* [TO DO] Gather each line of the entries below that includes "Python".

* [RECORDS SHOWN]
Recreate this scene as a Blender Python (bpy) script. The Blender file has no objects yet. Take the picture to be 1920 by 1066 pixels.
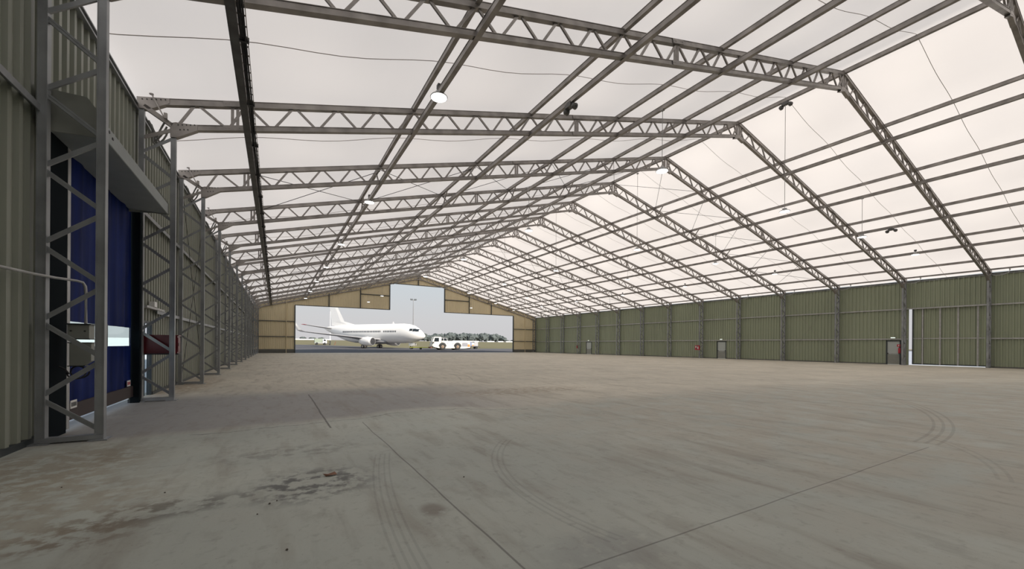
import bpy, math, random
from mathutils import Vector, Matrix, noise as mnoise

random.seed(7)
S = bpy.context.scene
COL = S.collection
# ----------------------------------------------------------------- dimensions (metres)
Y0, BAY, NF = 3.616, 5.0, 15            # first frame, bay spacing, number of frames
XA = 22.92                              # ridge
XLO, XLI, XRI, XRO = -2.965, -2.335, 48.16, 48.86
ZK, ZE, ZT, ZB = 7.07, 7.63, 14.38, 13.59
PUR = 4.73                              # purlin spacing
XWL, XWR = -3.14, 49.05                 # cladding planes
YG = 73.75                              # far gable
YB = -11.6                              # back gable (behind the camera)
SL = (ZT - ZE) / (XA - XLO)
GS = 0.0145                             # slope of the apron beyond the gable


def zt(x):
    return ZT - SL * abs(x - XA)


def zb(x):
    return ZB - (ZB - ZK) / (XA - XLI) * abs(x - XA)


def FY(k):
    return Y0 + BAY * k


def gz(y):
    if y < 74: return -0.03
    return GS * (min(y, 420) - 74) - 0.03 * max(0, 1 - (y - 74) / 3)


# ----------------------------------------------------------------- materials
def mat_new(name):
    m = bpy.data.materials.new(name); m.use_nodes = True
    nt = m.node_tree; nt.nodes.clear()
    out = nt.nodes.new('ShaderNodeOutputMaterial')
    return m, nt, out


def N(nt, kind, **kw):
    n = nt.nodes.new(kind)
    for k, v in kw.items():
        if hasattr(n, k) and k not in ('inputs',): setattr(n, k, v)
    return n


def pbr(name, col, rough=0.6, metal=0.0, var=0.0, scale=3.0, col2=None, spec=0.5, stretch=None):
    m, nt, out = mat_new(name)
    b = N(nt, 'ShaderNodeBsdfPrincipled')
    b.inputs['Roughness'].default_value = rough
    b.inputs['Metallic'].default_value = metal
    b.inputs['Specular IOR Level'].default_value = spec
    b.inputs['Base Color'].default_value = (*col, 1)
    if var > 0 or col2:
        tc = N(nt, 'ShaderNodeTexCoord'); mp = N(nt, 'ShaderNodeMapping')
        if stretch: mp.inputs['Scale'].default_value = stretch
        nt.links.new(tc.outputs['Object'], mp.inputs['Vector'])
        nz = N(nt, 'ShaderNodeTexNoise'); nz.inputs['Scale'].default_value = scale
        nz.inputs['Detail'].default_value = 5
        nt.links.new(mp.outputs[0], nz.inputs['Vector'])
        rp = N(nt, 'ShaderNodeValToRGB')
        c2 = col2 or tuple(c * (1 - var) for c in col)
        rp.color_ramp.elements[0].position = 0.35; rp.color_ramp.elements[0].color = (*c2, 1)
        rp.color_ramp.elements[1].position = 0.65; rp.color_ramp.elements[1].color = (*col, 1)
        nt.links.new(nz.outputs['Fac'], rp.inputs['Fac'])
        nt.links.new(rp.outputs['Color'], b.inputs['Base Color'])
    nt.links.new(b.outputs[0], out.inputs['Surface'])
    return m


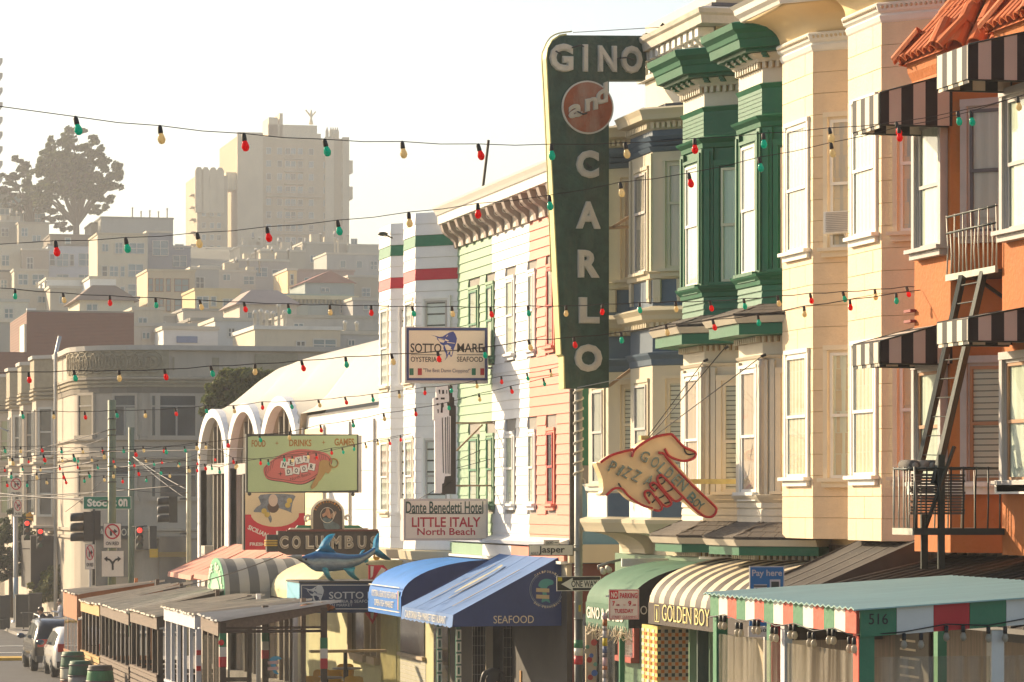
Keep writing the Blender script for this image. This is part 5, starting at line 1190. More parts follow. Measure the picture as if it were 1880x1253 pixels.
pole_y = mat('yellow_rust', (.55, .44, .16), .7, .2, 8, .3, dirt=.7, dirtcol=(.40, .16, .02))
MB().box(onY(1268, YH), onY(1356, YH), YH+.06, YH+.18, zat(889, -.8, YH), zat(880, -.8, YH)).build('arm', pole_y, hs)
for a, b in (((1186, 806), (1292, 664, -.84)), ((1190, 806), (1330, 640, -.7)), ((1196, 805), (1398, 655, -.85))):
    m = MB(); q = P(*b) if True else 0; m.tube([Q(a[0], a[1], YH+.05), q], .008, 4); m.build('guy_wire', darkmetal, hs); MB().bar(q, q+Vector((.06, -.03, .03)), .04).build('eye_bolt', darkmetal, hs)
MB().box(onY(1177, YH), onY(1192, YH), YH+.0, YH+.14, zat(808, -2, YH), zat(800, -2, YH)).build('bracket', pole_y, hs)

# ---- light pole at the alley corner with wound garland, street name and one-way plates
YP, XP = 57.0, -.88
gm = mat('grey_pole', (.22, .23, .22), .5, .15, 4, .1, metal=.3); zgp = gz(XP, YP)+.13
lp = thing('street_pole', (XP, YP, zgp), 'grey street pole wound with white garland and banded green, white and red', 'pole')
ztop = zat(712, XP, YP); m = MB(); m.tube([(XP, YP, zgp), (XP, YP, ztop)], .075, 12); m.build('pole', gm, lp)
gar = mat('pale_garland', (.50, .46, .38), .8, .2, 12, .3); zg1 = zat(880, XP, YP)
m = MB(); n = 90; m.tube([(XP+.085*cos(2*pi*9*k/n), YP+.085*sin(2*pi*9*k/n), zg1+(ztop-zg1)*k/n) for k in range(n+1)], .018, 5); m.build('garland', gar, lp)
m = MB(); m.tube([(XP+.1, YP-.04, zg1), (XP+.17, YP-.05, zg1-.5), (XP+.16, YP-.05, zg1-.8), (XP+.06, YP-.06, zg1-.95)], .014, 5); m.build('cable', gar, lp)
for k, (y0, y1, c) in enumerate(((1175, 1190, (.02, .17, .08)), (1190, 1204, (.60, .57, .5)), (1204, 1220, (.45, .02, .03)))):
    m = MB(); m.tube([(XP, YP, zat(y1, XP, YP)), (XP, YP, zat(y0, XP, YP))], .079, 14); m.build('band', mat('band%d' % k, c, .5), lp)
m = MB(); m.tube([(XP, YP, zgp), (XP, YP, zat(1136, XP, YP))], .077, 12); m.build('dark_sleeve', mat('sleeve', (.06, .06, .055), .5), lp)
for z in (1000, 1010, 1040, 1050, 1105, 1135): m = MB(); m.tube([(XP, YP, zat(z+2, XP, YP)), (XP, YP, zat(z, XP, YP))], .084, 12); m.build('clamp', gm, lp)
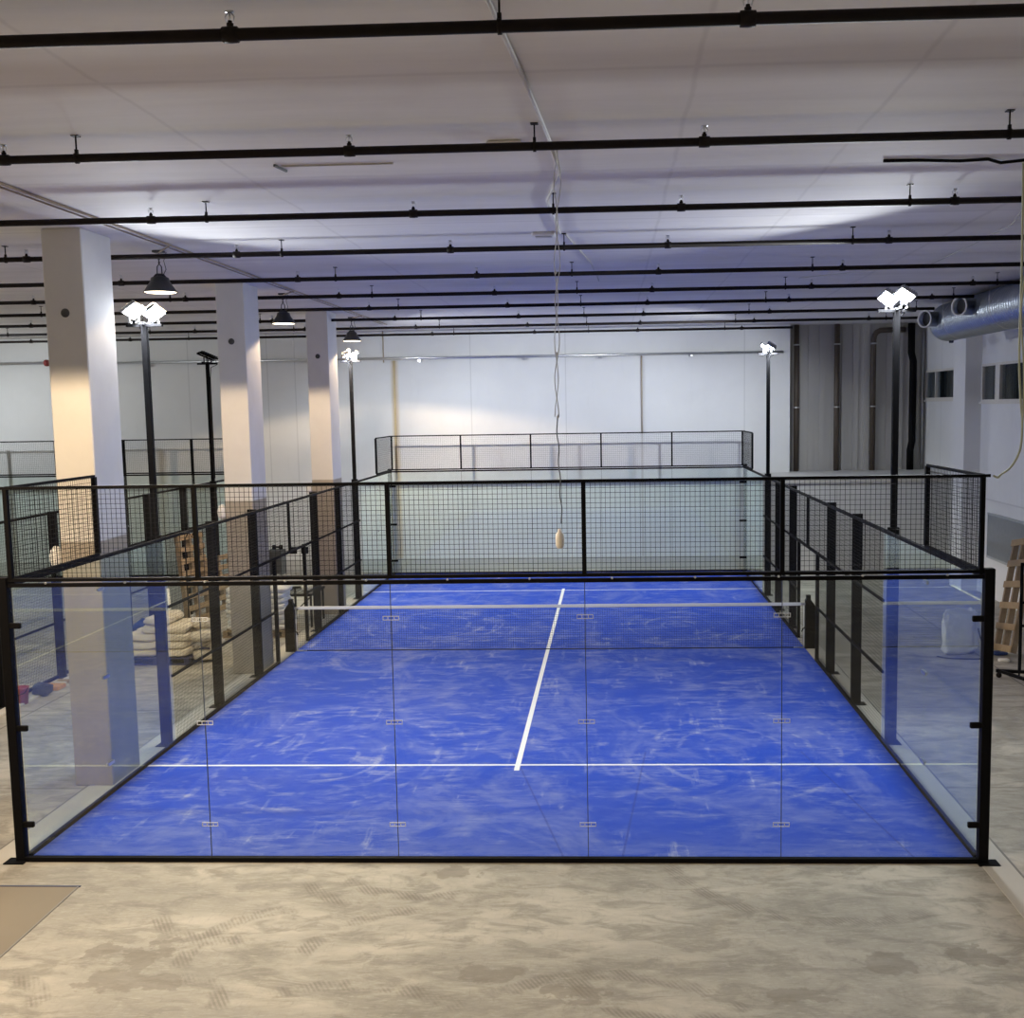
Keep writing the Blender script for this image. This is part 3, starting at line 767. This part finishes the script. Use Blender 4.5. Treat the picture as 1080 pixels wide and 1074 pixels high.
obj('drain_cap', MB().lathe([(0, -.05), (.05, -.045), (.055, 0), (.03, .02)], (0.02, -.35, -DR - .01), 12), M['ductin'], t)

# ---------------------------------------------------------------- right side clutter
def pallet_mesh(L=1.2, W=.8, slats=5):
    """flat pallet: slats along x, deck on top, thickness .14"""
    m = MB()
    sw = .10
    for k in range(slats):
        y = (W - sw) * k / (slats - 1); m.box(0, L, y, y + sw, .118, .14)
    for k in range(3):
        x = (L - .1) * k / 2; m.box(x, x + .1, 0, W, .096, .118)
        for j in range(3):
            y = (W - .1) * j / 2; m.box(x, x + .1, y, y + .1, .022, .096)
    for j in range(3):
        y = (W - .1) * j / 2; m.box(0, L, y, y + .1, 0, .022)
    return m
def long_pallet(L, W, rungs):
    """tall narrow deck: three long stringers along y, cross boards along x"""
    st = MB(); bd = MB()
    for k in range(3):
        x = (W - .1) * k / 2; st.box(x, x + .09, 0, L, 0, .10)
    for k in range(rungs):
        y = (L - .12) * k / (rungs - 1); bd.box(-.02, W + .02, y, y + .12, .10, .122)
    return st, bd
t = thing('wooden_pallet', 'long pale wooden pallet leaning upright at the right edge, in front of the wall grille', 'pallet', (8.42, 9.5, 0), 0)
ex = Vector((-.10, -1, 0)).normalized(); ey = Vector((.42, .30, 1.93)).normalized()
ex = (ex - ey * ex.dot(ey)).normalized(); ez = ex.cross(ey)
if ez.x > 0: ez = -ez
mt = Matrix((ex, ey, ez)).transposed().to_4x4()
st, bd = long_pallet(2.1, 1.15, 6)
obj('stringers', st.xf(mt), M['wood'], t); obj('boards', bd.xf(mt), M['pal'], t)
t.location.z = .05; t.location.x += .1
# stack of white boards the pallet leans on
for k in range(3):
    o = obj('insulation_board', MB().bevbox(-.04, .04, -.6, .6, 0, 1.25 - .08 * k, .006), M['sand2'], None, (9.42 + k * .1, 9.85 + .3 * k, .0))
    o.rotation_euler = (0, math.radians(6), 0)
    tag(o, 'pale board standing on edge behind the leaning pallet, %s' % ('front one', 'middle one', 'rearmost one')[k], 'board', 'boards behind the pallet')
# black wheeled stand
t = thing('equipment_stand', 'black steel stand with wheeled base at the right edge', 'stand', (7.88, 7.62, 0), -.25)
b = MB(); b.box(-.05, 1.2, -.03, .03, .10, .15); b.beam((.0, 0, .125), (.75, -1.1, .125), .05, .05); b.beam((1.15, 0, .125), (.75, -1.1, .125), .05, .05)
obj('base_frame', b, M['black'], t)
obj('post', MB().bevbox(.30, .35, -.02, .03, .10, 2.0, .006), M['black'], t)
obj('post', MB().bevbox(.95, 1.0, -.02, .03, .10, 2.0, .006), M['black'], t)
for z in (.9, 1.3, 1.95): obj('crossbar', MB().box(.35, .95, -.01, .02, z, z + .04), M['black'], t)
obj('brace', MB().beam((.28, -.38, .14), (.32, .0, .8), .03, .03), M['black'], t)
for x, y in ((0, 0), (1.15, 0), (.75, -1.08)):
    obj('castor', MB().lathe([(0, -.02), (.045, -.018), (.048, 0), (.045, .018), (0, .02)], (x, y, .05), 14, False, 'y'), M['rust'], t)
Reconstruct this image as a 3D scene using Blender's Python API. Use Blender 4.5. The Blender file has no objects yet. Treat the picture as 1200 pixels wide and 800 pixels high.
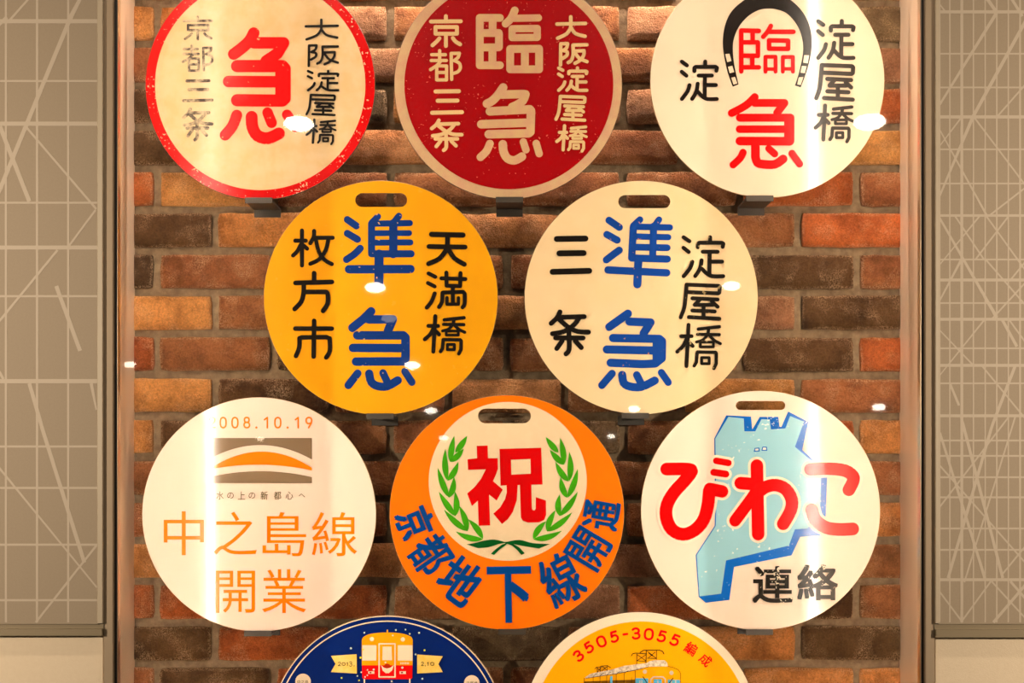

* [TASK RESPONSE]
Recreate this scene as a Blender Python (bpy) script. The Blender file has no objects yet. Take the picture to be 1920 by 1066 pixels.
Reconstruct this image as a 3D scene using Blender's Python API. Use Blender 4.5. The Blender file has no objects yet. Treat the picture as 1200 pixels wide and 800 pixels high.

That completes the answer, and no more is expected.